HERALD.ID, YOGYAKARTA – Di bawah terik matahari siang itu, ratusan massa yang tergabung dalam gerakan Jogja Memanggil berkumpul di depan Kantor DPRD DIY, Kamis, 20 Maret 2025. Mereka datang dengan satu tuntutan: mencabut revisi Undang-Undang Nomor 34 Tahun 2004 tentang Tentara Nasional Indonesia (UU TNI) yang baru saja disahkan dalam sidang paripurna DPR RI.

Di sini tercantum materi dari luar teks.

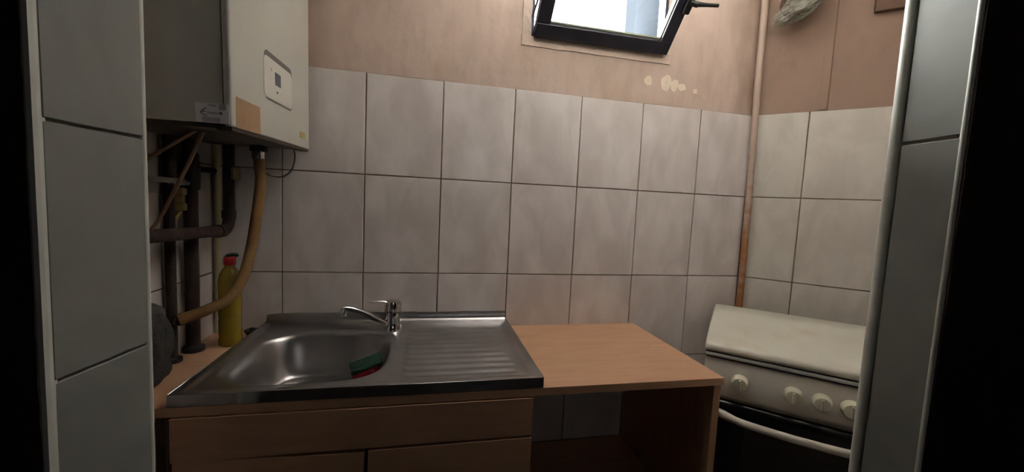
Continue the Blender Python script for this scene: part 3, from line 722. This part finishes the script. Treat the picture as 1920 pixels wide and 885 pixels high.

Berbalut pakaian serba hitam, massa aksi terlambat tiba dari jadwal yang semula ditentukan pukul 08.00 WIB, baru benar-benar memenuhi halaman DPRD DIY sekitar pukul 11.00 WIB. Mereka mengibarkan bendera Merah Putih sebelum orasi dimulai, simbol protes atas demokrasi yang mereka nilai semakin kehilangan nyawanya.

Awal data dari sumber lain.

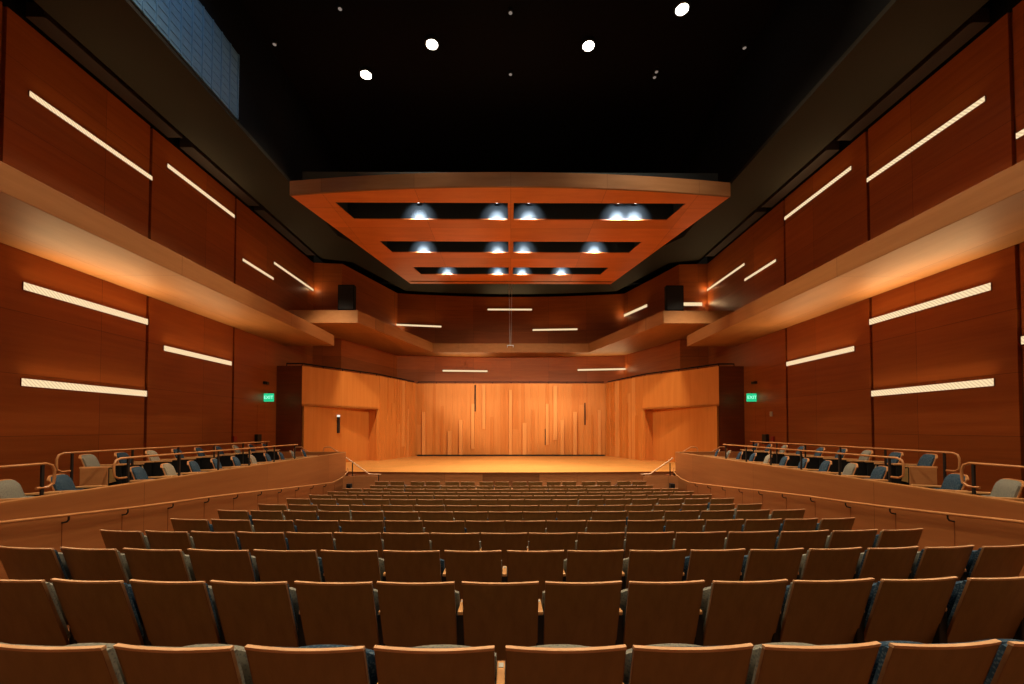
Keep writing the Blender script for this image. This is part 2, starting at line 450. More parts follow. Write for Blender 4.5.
# ------------------------------------------------------------------ parapets with handrails
PXX = 6.02; PT = 1.715
def parapet_path(s):
    pts = [(s*6.02, YB)]
    pts += [(s*6.02, 15.32)]
    for k in range(1, 9):
        a = k/8*PI/2
        pts.append((s*(6.02+.45*(1-math.cos(a))), 15.32+.40*math.sin(a)))
    pts.append((s*8.6, 15.74))
    return pts
def thick(pts, t):
    P = [Vector(p) for p in pts]; outp = []
    for i, p in enumerate(P):
        d = (P[min(i+1, len(P)-1)]-P[max(i-1, 0)]).normalized(); n = Vector((-d.y, d.x))
        outp.append(p+n*t)
    return outp
for s in (-1, 1):
    pts = parapet_path(s); t = .14 if s < 0 else -.14
    q = thick(pts, t)
    b = MB()
    for i in range(len(pts)-1):
        b.prism([pts[i], pts[i+1], tuple(q[i+1]), tuple(q[i])], -.2, PT-.02)
        # slightly proud cap
    for i in range(len(pts)-1):
        b.prism([pts[i], pts[i+1], tuple(q[i+1]), tuple(q[i])], PT-.02, PT, 1)
    # shallow joints on the aisle face below the handrail
    for k in range(11):
        y = 5.7+k*.872
        if y > 14.5: break
        zf = .797-.08*(y-1.8)
        b.box(min(s*6.015, s*6.024), max(s*6.015, s*6.024), y-.003, y+.003, max(0, zf), zf+.86, 2)
    struct(b.build('wall_parapet_'+SIDE[s], [M['parapet'], M['ledge'], M['stage_dark']]))
    # handrail following the rake
    pl = [(0, 522.6), (66, 515.3), (133, 507.6), (170, 502.8), (212, 496.8), (260, 491), (290, 487.8), (317.7, 484.6)]
    P = [onX(x, y, -5.93) for x, y in pl]
    P = [(-abs(p.x), p.y, p.z) for p in P]
    first = P[0]; sl = (P[3][2]-P[0][2])/(P[3][1]-P[0][1])
    P = [(-5.93, 1.5, first[2]+sl*(1.5-first[1]))]+P
    last = P[-1]
    P += [(-5.93, 14.0, last[2]-.07*(14.0-last[1])), (-5.92, 14.6, last[2]-.03), (-5.90, 14.95, last[2]+.05), (-5.89, 15.15, last[2]+.13), (-5.90, 15.28, last[2]+.21), (-5.95, 15.36, last[2]+.27)]
    P = [(s*-p[0], p[1], p[2]) for p in P]
    root = empty('aisle_handrail', P[0])
    off = Vector(P[0])
    MB().tube([tuple(Vector(p)-off) for p in P], .019, 10).build('grip_rail', M['rail'], root, smooth=True)
    for k in range(10):
        y = 5.7+k*.872
        # height on the rail at y
        for i in range(len(P)-1):
            if P[i][1] <= y <= P[i+1][1]:
                f = (y-P[i][1])/(P[i+1][1]-P[i][1]); z = P[i][2]+f*(P[i+1][2]-P[i][2]); break
        path = [(s*5.93, y, z-.012), (s*5.93, y, z-.06), (s*5.95, y, z-.09), (s*6.02, y, z-.105)]
        MB().tube([tuple(Vector(p)-off) for p in path], .011, 8).build('bracket', M['black'], root, smooth=True)
    tag(root, 'wooden handrail on black brackets sloping along the %s parapet' % SIDE[s], 'handrail', 'aisle handrails')

# ------------------------------------------------------------------ box rails
def box_rail(s, X, z, y0, y1, loop0, loop1, base, label, group):
    root = empty('box_rail', (s*X, y0, base))
    off = Vector((s*X, y0, base)); R = lambda p: tuple(Vector((s*p[0], p[1], p[2]))-off)
    path = []
    if loop0: path += [(X, y0+.22, z-.32), (X, y0+.08, z-.32), (X, y0+.01, z-.28), (X, y0, z-.2), (X, y0, z-.10), (X, y0+.03, z-.03), (X, y0+.11, z)]
    else: path += [(X, y0, z)]
    n = 8
    path += [(X, y0+.11+(y1-y0-.22)*k/n, z) for k in range(1, n)]
    if loop1: path += [(X, y1-.11, z), (X, y1-.03, z-.03), (X, y1, z-.10), (X, y1, z-.2), (X, y1-.01, z-.28), (X, y1-.08, z-.32), (X, y1-.22, z-.32)]
    else: path += [(X, y1, z)]
    MB().tube([R(p) for p in path], .0175, 10).build('grip_rail', M['rail'], root, smooth=True)
    m = max(2, round((y1-y0)/1.15))
    for k in range(m+1):
        y = y0+.25+(y1-y0-.4)*k/m
        MB().box(-.013, .013, y-y0-.016, y-y0+.016, 0, z-base-.01).build('post', M['black'], root)
    tag(root, label, 'railing', group)
for s in (-1, 1):
    sd = SIDE[s]
    box_rail(s, 6.30, CZ-.483, 2.2, 5.85, False, True, BOX, 'near wooden rail on black posts along the %s parapet, cut by the frame edge' % sd, 'box rails')
    box_rail(s, 6.30, CZ-.49, 6.72, 12.45, True, False, BOX, 'long wooden rail on black posts in front of the %s box front-row seats' % sd, 'box rails')
    box_rail(s, 7.72, CZ-.434, 7.2, 13.5, True, False, BOX, 'long wooden rail between the two seat rows of the %s box' % sd, 'box rails')
    # stair rails of the boxes by the stage
    for k, (x, y) in enumerate(((8.15, 15.85), (7.05, 15.85))):
        root = empty('short_stair_rail', (s*x, y, BOX))
        pth = [(0, 0, 0), (0, 0, .80), (s*-.03, 0, .86), (s*-.10, 0, .88), (s*-.26, 0, .88), (s*-.62, 0, .66), (s*-.66, 0, .60), (s*-.66, 0, 0)]
        MB().tube(pth, .022, 8).build('bent_tube', M['rail'], root, smooth=True)
        MB().box(-.05, .05, -.05, .05, 0, .012).build('foot_plate', M['black'], root)
        tag(root, 'short bent rail behind the %s parapet end, %s the stage' % (sd, ('farther from', 'closer to')[k]), 'railing', 'short stair rails')

# stage stairs with rails
for s in (-1, 1):
    sd = SIDE[s]
    root = empty('stage_stair', (s*5.4, 14.9, 0))
    for k in range(6):
        x0 = 4.60+k*.2; x1 = 5.74
        MB().box(min(s*x0, s*x1)-s*5.4, max(s*x0, s*x1)-s*5.4, -.42, .42, k*1.0/6.5, (k+1)*1.0/6.5).build('step', M['stage_dark'], root)
    pr = [(s*4.56, 0), (s*5.74, 0), (s*5.74, .955), (s*5.2, .955), (s*4.56, .955)]
    vs = [(x-s*5.4, -.46, z) for x, z in pr]+[(x-s*5.4, -.42, z) for x, z in pr]
    n = len(pr)
    MB().add(vs, [tuple(range(n)), tuple(range(n, 2*n))]+[(i, (i+1) % n, (i+1) % n+n, i+n) for i in range(n)]).build('stringer', M['stage_front'], root)
    tag(root, 'wooden steps up to the stage at its %s end' % sd, 'stairs', 'stage stairs')
    root = empty('stage_stair_rail', (s*5.15, 14.44, .12))
    o = Vector((s*5.15, 14.44, .12))
    a = onY(346 if s < 0 else 673, 457.5 if s < 0 else 458, 14.6); c = onY(369.5 if s < 0 else 650, 474.2 if s < 0 else 474, 14.6); e = onY(381 if s < 0 else 641, 474.4, 14.6)
    MB().tube([tuple(p-o) for p in (a, c.lerp(a, .08), c, e)], .022, 10).build('grip_rail', M['rail_light'], root, smooth=True)
    for px, py in ((352.5, 463), (378.5, 474.5)):
        if s > 0: px = 1022.5-px
        p = onY(px, py, 14.6)
        zb = .90 if abs(p.x) > 5.3 else .15
        zb = (max(0, (abs(p.x)-4.60)//.2)+1)*.1538 if abs(p.x) > 4.6 else 0
        MB().tube([tuple(Vector((p.x, p.y, zb))-o), tuple(p-o)], .02, 8).build('post', M['black'], root)
    tag(root, 'pale handrail descending the stage steps on the %s' % sd, 'handrail', 'stage stair rails')
    p = onY(349.5 if s < 0 else 671.5, 488.5, 14.3)
    root = empty('monitor_speaker', (s*5.46, 14.26, 0))
    MB().box(-.075, .075, -.08, .08, 0, .72).build('cabinet', M['black'], root, bevel=.01)
    MB().box(-.06, .06, -.088, -.08, .05, .67).build('grille', M['matte'], root)
    tag(root, 'small black speaker box beside the %s stage steps' % sd, 'speaker', 'stage step speakers')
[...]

“Kita sudah melihat jejak sejarah bagaimana militer memasuki ranah sipil dan menyisakan trauma kolektif, terutama bagi perempuan,” ujar seorang orator dari UPNV Yogyakarta. Ia menyinggung sejarah kelam pembubaran Gerwani dan kematian buruh perempuan Marsinah yang diduga melibatkan militer. “Hari ini, Prabowo dan antek-anteknya ingin mengembalikan masa itu. Maka hanya satu kata: lawan!” tegasnya.
Juru Bicara Jogja Memanggil, Marsinah, mempertanyakan prioritas DPR RI dalam mengesahkan revisi UU TNI. Baginya, ada aturan lain yang lebih mendesak, tetapi malah terpinggirkan. “Kita kembali ke zaman Orde Baru! Dwifungsi ABRI kembali dihidupkan. Dulu, mereka membantai rakyat di Tanjung Priok, Santa Cruz, dan kini mereka ingin mendapatkan kembali legitimasi itu. Apa kita mau diam?” serunya lantang.
Marsinah juga menyoroti prosedur legislasi yang dinilainya cacat. RUU ini, katanya, dibahas secara tertutup di hotel mewah Jakarta tanpa naskah akademik yang jelas, tidak masuk dalam Program Legislasi Nasional (Prolegnas) 2025, serta tidak melibatkan partisipasi publik. “Ini RUU ilegal! Prematur, serampangan, dan penuh konflik kepentingan. Maka, gagalkan!” tegasnya.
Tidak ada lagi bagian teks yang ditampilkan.